La provocazione delle Pussy Riot nella Cattedrale del Cristo Salvatore di Mosca del 2012
Masha nel 2012 aveva già passato due anni in carcere per teppismo e odio religioso dopo aver cantato con le altre Pussy Riot una preghiera anti-Putin nella Cattedrale del Cristo Salvatore di Mosca. Successivamente è tornata dietro le sbarre altre sei volte sempre per 15 giorni.
Il 24 febbraio, per protestare contro l’invasione dell’Ucraina, l’attivista aveva tagliato il braccialetto elettronico postando la foto sui social. E così il 21 aprile era stata nuovamente condannata in contumacia a 21 giorni di carcere. Poco dopo il ministero della Giustizia l’aveva inserita nella lista dei latitanti. Masha però era già fuggita.

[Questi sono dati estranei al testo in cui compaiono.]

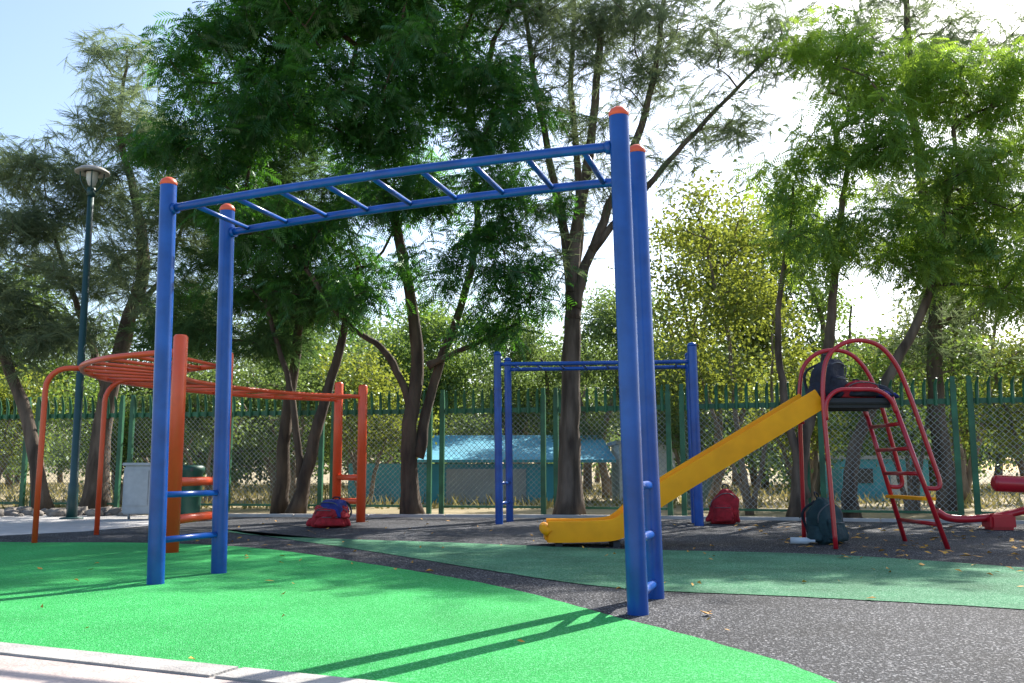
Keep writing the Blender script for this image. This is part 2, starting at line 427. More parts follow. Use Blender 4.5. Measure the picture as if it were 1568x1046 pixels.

La fuga in Bielorussia e poi in Lituania
Arrivata in Bielorussia, come ha raccontato lei stessa al New York Times ha evitato di pernottare in hotel per non essere denunciata. Grazie a Ragnar Kjartansson, artista islandese, ha convinto un Paese europeo – non è stato reso noto quale – a darle un lasciapassare per entrare in Ue. E così ha preso un bus diretta in Lituania. «Sono contenta di avercela fatta, perché è stato un imprevedibile vaffanculo alle autorità russe», ha detto al Nyt. «Ancora non mi rendo completamente conto di come abbia fatto». Dal 12 maggio con le altre Pussy Riot comincerà un tour da Berlino per raccogliere fondi per l‘Ucraina.